Si ragiona sulle tecniche ma anche sui materiali: il progetto Matter Makes Sense abbraccia sperimentazioni su materiali innovativi (anche la fibra di banana!). Evidente, nell’impostazione di Carlo Ratti, come il titolo “Intelligens” presupponga una collaborazione tra diversi saperi e intelligenze: ci sono quindi sì, e in abbondanza, progetti legati all’AI, ma non solo. Il concetto stesso di “artificiale” in questa mostra che vede – record per la Biennale – il contributo di oltre 750 partecipanti, è parecchio interessante: lo osserviamo in certi progetti di edilizia, ad esempio, in cui uomo e robot possono lavorare insieme e uno degli obiettivi di questa biennale è diventare collettore di possibili progetti per un futuro migliore.
E per chi dice che l’Architettura è fredda e non emoziona, il suggerimento è di visitare, ad occhi chiusi e cellulare off, l’installazione immersiva de visionario artista e musicista Jean-Michel Jarre, realizzata con Maria Grazia Mattei, direttrice del MEET Digital Center di Milano.

E in tutto questo, come si comporta il Padiglione Italia? Assai bene. L’architetta romana Guendalina Salimei, che per la sua visionaria opera di riqualificazione del quartiere periferico del Corviale, a Roma, aveva ispirato il film con Paola Cortellesi “Scusate se esisto!”, ha concepito il progetto “Terrae Aquae. L’Italia e l’intelligenza del mare”, un modo originale di ripensare il nostro Paese provando a ridisegnare i tanti chilometri di costa. Per farlo, nei mesi scorsi, ha lanciato una “open-call” utile a “guardare l’Italia dal mare”, ripensando così le aree portuali, i lidi, i fari, le coste, cui hanno aderito 600 partecipanti.
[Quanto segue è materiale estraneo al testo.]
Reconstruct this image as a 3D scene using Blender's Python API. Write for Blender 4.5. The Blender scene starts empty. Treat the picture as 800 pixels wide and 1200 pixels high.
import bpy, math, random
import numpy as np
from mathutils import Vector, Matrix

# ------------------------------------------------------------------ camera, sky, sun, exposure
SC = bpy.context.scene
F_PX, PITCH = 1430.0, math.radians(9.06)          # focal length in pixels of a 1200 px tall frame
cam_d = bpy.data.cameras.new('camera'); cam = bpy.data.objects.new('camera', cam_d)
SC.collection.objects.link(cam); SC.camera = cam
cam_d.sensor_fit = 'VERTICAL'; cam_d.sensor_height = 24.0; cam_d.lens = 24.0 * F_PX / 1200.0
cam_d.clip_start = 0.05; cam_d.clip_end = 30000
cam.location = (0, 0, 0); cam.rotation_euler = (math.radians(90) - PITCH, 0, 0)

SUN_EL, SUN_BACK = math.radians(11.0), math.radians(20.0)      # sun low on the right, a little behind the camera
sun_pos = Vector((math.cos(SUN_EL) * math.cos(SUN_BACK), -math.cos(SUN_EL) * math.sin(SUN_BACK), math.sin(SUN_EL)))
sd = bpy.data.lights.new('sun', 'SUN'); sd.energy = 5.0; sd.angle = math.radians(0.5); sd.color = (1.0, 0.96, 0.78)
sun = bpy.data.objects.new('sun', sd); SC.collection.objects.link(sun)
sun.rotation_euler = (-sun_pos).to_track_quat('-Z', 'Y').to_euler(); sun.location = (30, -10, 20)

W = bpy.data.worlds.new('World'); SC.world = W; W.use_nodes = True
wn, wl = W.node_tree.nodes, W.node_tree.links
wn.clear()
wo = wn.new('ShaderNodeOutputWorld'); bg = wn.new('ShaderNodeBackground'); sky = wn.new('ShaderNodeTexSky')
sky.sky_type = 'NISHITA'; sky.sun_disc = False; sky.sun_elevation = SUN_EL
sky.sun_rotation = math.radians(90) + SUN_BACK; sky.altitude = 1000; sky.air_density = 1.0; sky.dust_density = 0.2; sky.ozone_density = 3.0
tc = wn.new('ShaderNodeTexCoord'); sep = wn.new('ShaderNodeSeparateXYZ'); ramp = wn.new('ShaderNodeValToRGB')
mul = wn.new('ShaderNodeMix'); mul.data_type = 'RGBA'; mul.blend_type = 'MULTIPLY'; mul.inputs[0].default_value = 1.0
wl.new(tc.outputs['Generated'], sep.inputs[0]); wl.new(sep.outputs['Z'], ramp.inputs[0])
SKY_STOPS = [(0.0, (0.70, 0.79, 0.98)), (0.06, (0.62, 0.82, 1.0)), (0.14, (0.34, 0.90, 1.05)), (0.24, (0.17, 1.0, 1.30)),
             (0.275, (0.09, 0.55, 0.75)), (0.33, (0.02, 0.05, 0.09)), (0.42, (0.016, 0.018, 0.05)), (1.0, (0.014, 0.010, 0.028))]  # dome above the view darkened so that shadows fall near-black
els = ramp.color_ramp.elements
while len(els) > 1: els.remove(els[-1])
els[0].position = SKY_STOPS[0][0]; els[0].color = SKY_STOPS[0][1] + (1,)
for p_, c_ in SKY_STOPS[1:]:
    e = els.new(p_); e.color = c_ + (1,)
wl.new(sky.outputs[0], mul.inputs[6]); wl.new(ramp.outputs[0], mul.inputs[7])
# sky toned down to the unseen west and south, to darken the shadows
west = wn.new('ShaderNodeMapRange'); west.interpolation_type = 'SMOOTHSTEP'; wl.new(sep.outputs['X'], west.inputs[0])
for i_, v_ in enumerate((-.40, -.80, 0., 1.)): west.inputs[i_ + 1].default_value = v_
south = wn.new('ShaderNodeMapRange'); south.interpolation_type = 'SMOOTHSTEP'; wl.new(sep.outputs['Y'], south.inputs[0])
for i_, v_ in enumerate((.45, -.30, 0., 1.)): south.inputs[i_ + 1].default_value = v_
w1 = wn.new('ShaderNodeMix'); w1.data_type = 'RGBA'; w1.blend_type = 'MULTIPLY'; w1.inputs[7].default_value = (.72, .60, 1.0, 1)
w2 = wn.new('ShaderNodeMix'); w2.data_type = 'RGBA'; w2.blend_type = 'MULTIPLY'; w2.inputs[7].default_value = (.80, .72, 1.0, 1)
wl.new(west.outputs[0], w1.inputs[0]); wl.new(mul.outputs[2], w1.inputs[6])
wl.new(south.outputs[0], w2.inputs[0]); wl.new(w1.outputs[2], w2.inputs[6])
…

Li vediamo in mostra in un allestimento ben riuscito nel Padiglione ospitato all’Arsenale alle Tese delle Vergini: ci sono progetti realizzati e ricerche strutturate in accademie o enti culturali, altri che sono meri disegni o “visioni”, alcuni firmati da studi affermati, altri da giovani architetti o studenti. Il risultato è quello di un padiglione per nulla criptico o “in architettese”, ma comprensibile a chiunque voglia spenderci del tempo al suo interno. La chicca che abbiamo apprezzato: la struggente narrazione fotografica di Luigi Filetici alle pareti e le incursioni artistiche, ben disseminate nell’ampio spazio, di Thomas De Falco e Agnes Questionmark, di Marya Kazoun e Alfredo Pirri.